START Records for this exercise

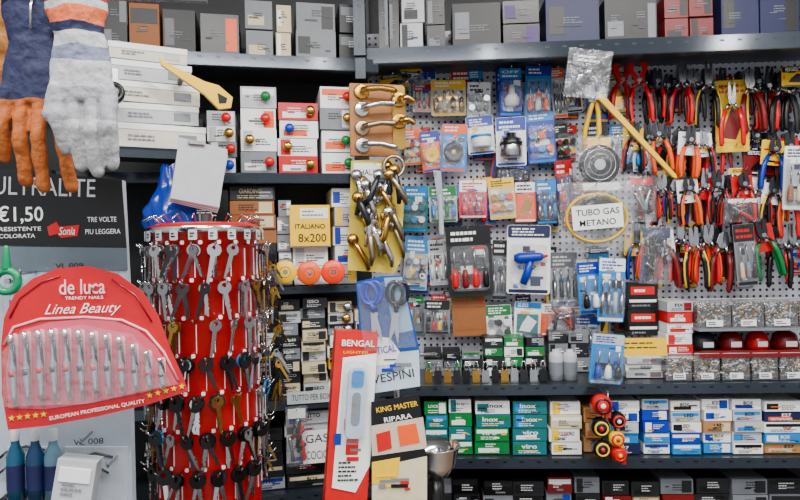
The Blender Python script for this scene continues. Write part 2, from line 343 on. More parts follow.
def pack(x0, y0, x1, y1, out, name, card, head, kind, cols, txt=None, rot=None, tcol='W', pl=PM, plastic=True, hk=True):
    u, w, W, H = pl.bb(x0, y0, x1, y1, out); b = B()
    if rot is None: rot = R.uniform(-5, 5)
    b.rbox(0, 0, W, H, 0, .0015, COL[card], W*.06)
    hh = H*R.uniform(.16, .32); b.rbox(0, H/2-hh/2-.001, W*.97, hh, -.0008, 0, COL[head], W*.05)
    b.rbox(0, -H*.46, W*.9, H*.05, -.0008, 0, COL[head], .002)
    b.busy(0, -H*.05, W*.9, H*.75, -.0006, 9, [head, tcol, cols[0], 'K', 'W', R.choice('RYCBO')])
    if txt: b.text(txt, 0, H/2-hh*.4, -.0016, W*.75, hh*.28, COL[tcol], .01); b.lines(0, H/2-hh*.8, W*.75, hh*.3, -.0014, 1, COL[tcol], .5)
    else: b.lines(0, H/2-hh*.55, W*.8, hh*.7, -.0014, R.choice([2, 3]), COL[tcol], .5)
    cont(b, kind, W, H*.66, -H*.1, cols)
    if plastic:
        t = W*.25 if W < .1 else .02
        b.rbox(0, -H*.1, W*.84, H*.64, -max(t, .014)-.004, -.001, CLEAR, W*.1)
    if hk: hook(b, H/2-.006, out)
    return b.finish(name, at(pl, u, w, out, rot, R.uniform(-10, 10)))
P = pack
P(413, 84, 431, 112, .05, 'curtain_hook_pack', 'W', 'R', 'rods', 'SR'); P(431, 80, 466, 116, .07, 'padlock_pack', 'E', 'Y', 'rods', 'AEA', rot=0)
P(467, 82, 491, 118, .06, 'chain_link_pack', 'L', 'W', 'spools', 'SgK', tcol='K'); P(499, 68, 522, 116, .08, 'funnel_blister_pack', 'B', 'C', 'lamp', 'WO', 'OFF', rot=0); P(525, 66, 551, 118, .06, 'glue_stick_pack', 'C', 'B', 'drivers', 'OWO')
P(551, 68, 566, 118, .05, 'steel_hook_pack', 'L', 'O', 'rods', 'SS')
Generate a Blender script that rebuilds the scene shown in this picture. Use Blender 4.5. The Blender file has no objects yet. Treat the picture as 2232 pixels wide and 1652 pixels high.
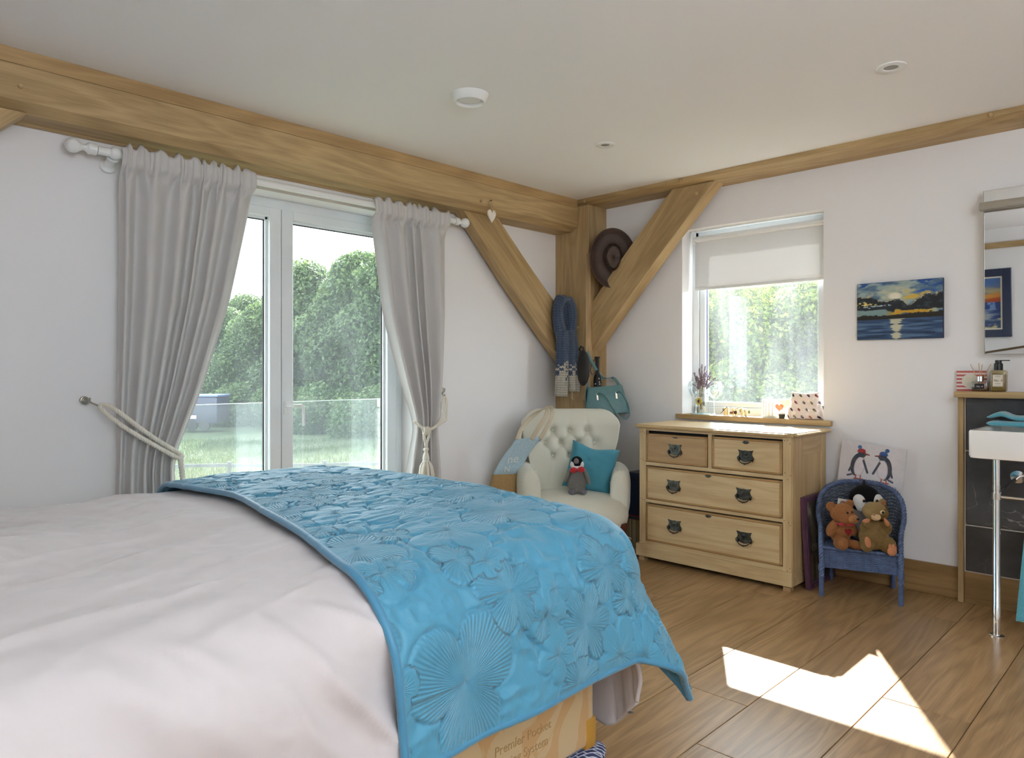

END Records for this exercise

- Directions for this task:
From the material above, reproduce everything verbatim except the pictures.

- Task result:
The Blender Python script for this scene continues. Write part 2, from line 343 on. More parts follow.
def pack(x0, y0, x1, y1, out, name, card, head, kind, cols, txt=None, rot=None, tcol='W', pl=PM, plastic=True, hk=True):
    u, w, W, H = pl.bb(x0, y0, x1, y1, out); b = B()
    if rot is None: rot = R.uniform(-5, 5)
    b.rbox(0, 0, W, H, 0, .0015, COL[card], W*.06)
    hh = H*R.uniform(.16, .32); b.rbox(0, H/2-hh/2-.001, W*.97, hh, -.0008, 0, COL[head], W*.05)
    b.rbox(0, -H*.46, W*.9, H*.05, -.0008, 0, COL[head], .002)
    b.busy(0, -H*.05, W*.9, H*.75, -.0006, 9, [head, tcol, cols[0], 'K', 'W', R.choice('RYCBO')])
    if txt: b.text(txt, 0, H/2-hh*.4, -.0016, W*.75, hh*.28, COL[tcol], .01); b.lines(0, H/2-hh*.8, W*.75, hh*.3, -.0014, 1, COL[tcol], .5)
    else: b.lines(0, H/2-hh*.55, W*.8, hh*.7, -.0014, R.choice([2, 3]), COL[tcol], .5)
    cont(b, kind, W, H*.66, -H*.1, cols)
    if plastic:
        t = W*.25 if W < .1 else .02
        b.rbox(0, -H*.1, W*.84, H*.64, -max(t, .014)-.004, -.001, CLEAR, W*.1)
    if hk: hook(b, H/2-.006, out)
    return b.finish(name, at(pl, u, w, out, rot, R.uniform(-10, 10)))
P = pack
P(413, 84, 431, 112, .05, 'curtain_hook_pack', 'W', 'R', 'rods', 'SR'); P(431, 80, 466, 116, .07, 'padlock_pack', 'E', 'Y', 'rods', 'AEA', rot=0)
P(467, 82, 491, 118, .06, 'chain_link_pack', 'L', 'W', 'spools', 'SgK', tcol='K'); P(499, 68, 522, 116, .08, 'funnel_blister_pack', 'B', 'C', 'lamp', 'WO', 'OFF', rot=0); P(525, 66, 551, 118, .06, 'glue_stick_pack', 'C', 'B', 'drivers', 'OWO')
P(551, 68, 566, 118, .05, 'steel_hook_pack', 'L', 'O', 'rods', 'SS')
Generate a Blender script that rebuilds the scene shown in this picture. Use Blender 4.5. The Blender file has no objects yet. Treat the picture as 2232 pixels wide and 1652 pixels high.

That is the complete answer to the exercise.